On March 31, United States District Judge Gerald Pappert made a ruling that represents a continued and profound threat to the civil liberties of the Jewish community here at Penn: The University must comply with the U.S. Equal Employment Opportunity Commission’s subpoena, which seeks information on Jewish students, faculty, and community members. At the same time, he partially limited the scope of the subpoena, declaring that the University no longer has to disclose an individual’s affiliation with specific organizations, nor must it provide information about three Jewish-affiliated groups on campus. However, this decision ultimately fails to address the key threat to privacy that the EEOC’s demand fundamentally poses and must continue to be challenged.
In his decision, Pappert argued that the EEOC needs to be able to directly contact Jewish employees to learn if they have evidence of discrimination. Defenders of the subpoena have similarly argued that it is not unusual for federal investigators to request employee identities when probing workplace discrimination. In other words, the charge is intended to be a routine investigative procedure. However, it’s important to recognize that the procedural normalcy of the demand does not resolve its constitutional character. Routine or not, compelling a university to compile and surrender a list of individuals sorted by religion — without their consent — is a First Amendment violation hiding in plain administrative sight.
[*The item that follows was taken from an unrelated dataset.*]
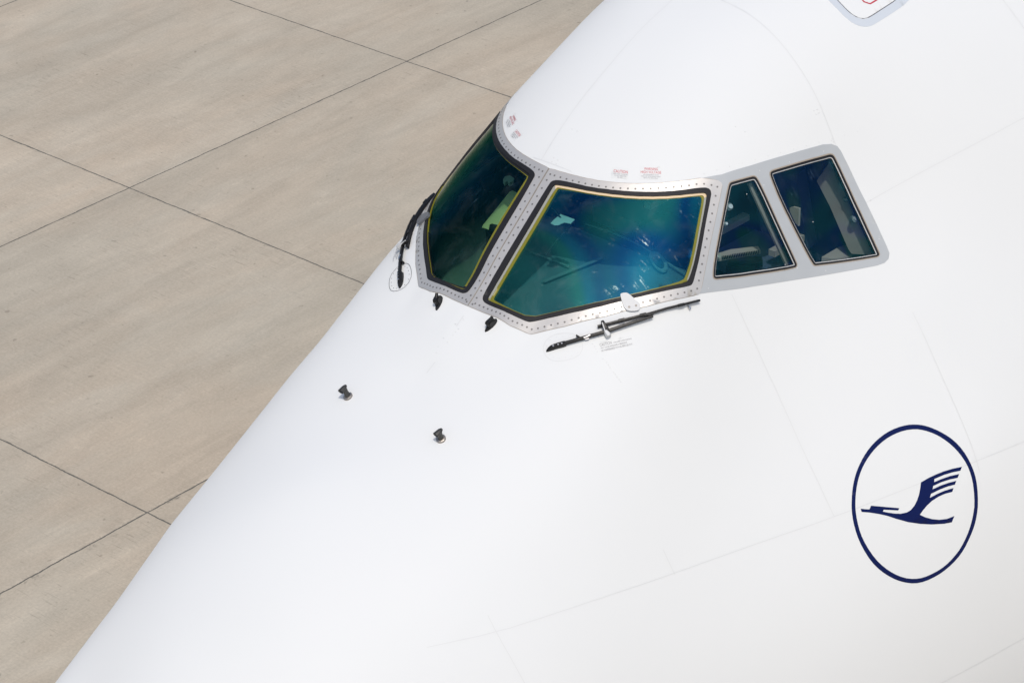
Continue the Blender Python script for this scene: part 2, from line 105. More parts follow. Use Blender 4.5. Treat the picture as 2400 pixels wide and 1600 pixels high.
    40936, 40875, 40591, 40110, 39452, 38633, 37673, 36624, 35543, 34480, 33469, 32542, 31737, 31081, 30557, 30148, 29840, 29627, 29507, 29483, 29563, 29731, 29966, 30251, 30578, 30938, 31326, 31740, 32176, 32633, 33108, 33599, 34103, 34616, 35133, 35651, 36165, 36668, 37157, 37625, 38068, 38479, 38850, 39176, 39453, 39673, 39833, 39926, 39946,
    41016, 40961, 40695, 40237, 39606, 38823, 37918, 36928, 35895, 34861, 33865, 32940, 32116, 31411, 30831, 30370, 30021, 29780, 29643, 29609, 29675, 29830, 30058, 30345, 30679, 31050, 31452, 31878, 32326, 32792, 33273, 33767, 34269, 34778, 35288, 35797, 36299, 36791, 37266, 37721, 38149, 38544, 38902, 39216, 39482, 39693, 39845, 39932, 39949,
    41084, 41033, 40781, 40343, 39736, 38986, 38121, 37174, 36179, 35172, 34191, 33268, 32430, 31695, 31075, 30576, 30197, 29934, 29784, 29740, 29795, 29938, 30159, 30443, 30779, 31157, 31568, 32005, 32462, 32936, 33422, 33918, 34419, 34924, 35427, 35927, 36419, 36898, 37361, 37802, 38216, 38599, 38944, 39248, 39503, 39706, 39850, 39932, 39949,
    41154, 41105, 40865, 40445, 39861, 39137, 38300, 37379, 36406, 35415, 34442, 33519, 32672, 31920, 31279, 30759, 30362, 30086, 29926, 29874, 29919, 30053, 30266, 30546, 30882, 31263, 31679, 32124, 32589, 33069, 33560, 34057, 34557, 35057, 35553, 36044, 36524, 36992, 37442, 37870, 38272, 38643, 38978, 39272, 39520, 39715, 39854, 39932, 39948,
    41231, 41185, 40958, 40557, 39994, 39289, 38468, 37557, 36589, 35598, 34622, 33695, 32843, 32086, 31441, 30915, 30514, 30233, 30067, 30007, 30045, 30171, 30377, 30653, 30987, 31369, 31790, 32239, 32710, 33195, 33689, 34187, 34685, 35180, 35669, 36149, 36618, 37073, 37510, 37926, 38317, 38679, 39006, 39292, 39533, 39724, 39859, 39935, 39950,
    41316, 41273, 41062, 40684, 40144, 39455, 38638, 37720, 36738, 35731, 34740, 33802, 32947, 32196, 31561, 31048, 30654, 30375, 30206, 30140, 30171, 30291, 30491, 30763, 31095, 31478, 31901, 32354, 32828, 33317, 33813, 34311, 34807, 35297, 35778, 36247, 36703, 37144, 37568, 37973, 38354, 38708, 39028, 39309, 39545, 39732, 39865, 39941, 39956,
    41407, 41368, 41175, 40825, 40315, 39644, 38819, 37876, 36863, 35828, 34812, 33854, 32992, 32258, 31652, 31164, 30786, 30513, 30342, 30271, 30295, 30410, 30606, 30875, 31205, 31589, 32013, 32469, 32946, 33437, 33934, 34432, 34926, 35410, 35883, 36340, 36782, 37207, 37617, 38011, 38385, 38733, 39048, 39325, 39557, 39742, 39874, 39950, 39966,
    41500, 41466, 41292, 40974, 40502, 39859, 39012, 38030, 36972, 35904, 34862, 33874, 32990, 32293, 31729, 31273, 30914, 30649, 30477, 30399, 30418, 30528, 30721, 30987, 31316, 31700, 32127, 32585, 33064, 33557, 34055, 34553, 35043, 35522, 35986, 36432, 36858, 37266, 37659, 38044, 38413, 38756, 39067, 39339, 39569, 39752, 39885, 39962, 39980,
)
L = 3.8; UMAX = 3.1305; NU, NP = 75, 49
RT = np.array(DATA, float).reshape(NU, NP)/1e4
def zc(x):
    t = np.clip((x+L)/3.5, 0, 1); t = t*t*(3-2*t); return 5.35+0.75*t
RP = np.pad(RT, ((1, 1), (1, 1)), mode='reflect')
RP[0, :] = 2*RP[1, :]-RP[2, :]; RP[-1, :] = 2*RP[-2, :]-RP[-3, :]
def cw(t): return [-.5*t+t*t-.5*t**3, 1-2.5*t*t+1.5*t**3, .5*t+2*t*t-1.5*t**3, -.5*t*t+.5*t**3]
def evR(u, p):
    a = np.clip(u/UMAX*(NU-1), 0, NU-1.0001); b = np.clip(np.abs(p)/np.pi*(NP-1), 0, NP-1.0001)
    i = a.astype(int); j = b.astype(int); wa = cw(a-i); wb = cw(b-j); r = 0
    for m in range(4):
        for n in range(4): r = r+wa[m]*wb[n]*RP[i+m, j+n]
    return r
def S(u, p):                       # u = sqrt(x + L), p = angle from the crown, positive to port (-Y)
    u = np.asarray(u, float); p = np.asarray(p, float); r = evR(u, p); x = u*u-L
    return np.stack([x, -r*np.sin(p), zc(x)+r*np.cos(p)], -1)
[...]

The dangers of such a violation are not merely hypothetical. As five Penn-affiliated Jewish organizations have already argued, the nonconsensual disclosure of private information implicates serious First Amendment violations. Specifically under attack is the freedom of association: the right of individuals to join religious and civic organizations without that membership being involuntarily disclosed to the government. Affirmed most forcefully in National Association for the Advancement of Colored People v. Alabama, the U.S. Supreme Court unanimously held that compelled disclosure of membership lists poses a threat to an organization’s members and their right to civil discussion.
Considering its stakes, this dispute is one that should be handled with the utmost care and legal scrutiny. Unfortunately, that hasn’t been the case, as Pappert himself even acknowledged cracks in the EEOC’s legal foundation — noting that the original charge was “ineptly worded.” That acknowledgment should set off clear alarm bells, both for supporters and opponents of the decision. Nonconsensual identification of Jewish individuals, for any purpose, is the kind of precedent that demands the most rigorous judicial scrutiny, not the most lenient. And while the EEOC’s stated intent of protecting Jewish students and employees may make the subpoena’s supporters feel better, it does not make the mechanism safer.
Perhaps the most dangerous aspect of the situation is the potential for it to become a slippery slope. If the courts establish that the EEOC may compel universities to produce lists of Jewish individuals without their consent, the same investigative reasoning can be applied to a variety of other situations: Muslim individuals in the name of investigating Islamophobia, Black individuals in the name of investigating racial harassment, and so on. Once the precedent exists that a federal agency’s investigative interest should be prioritized over an individual’s right to association, there can be no basis to limit that overreach. The partial restriction that Pappert provided does not resolve this concern either, only delaying the identification and harassment of community members.
Penn’s administration deserves credit for the effort it has already made throughout this long and arduous case. It has simultaneously respected the importance of investigating discrimination while maintaining that the subpoena raises serious privacy and First Amendment concerns. And most recently, the University’s decision to appeal, announced in the immediate aftermath of Pappert’s ruling, reflects a valuable amount of institutional awareness. However, that praise comes with a caveat: Penn must not, at any point, back down and accede to the EEOC’s charge, regardless of how narrow or constrained it becomes.
Antisemitism on Penn’s campus is a real issue which demands serious attention. But fighting that threat does not require a compiled list of Jewish students and employees, nor does it justify sacrificing civil liberties. At a time like this, Penn must choose to affirm its obligation to its community and choose to fight tooth and nail against the EEOC. And especially as the May 1 compliance deadline looms on the horizon, the University must hunker down and prepare itself to conduct a vigorous legal challenge at every available level, including, if necessary, the Supreme Court.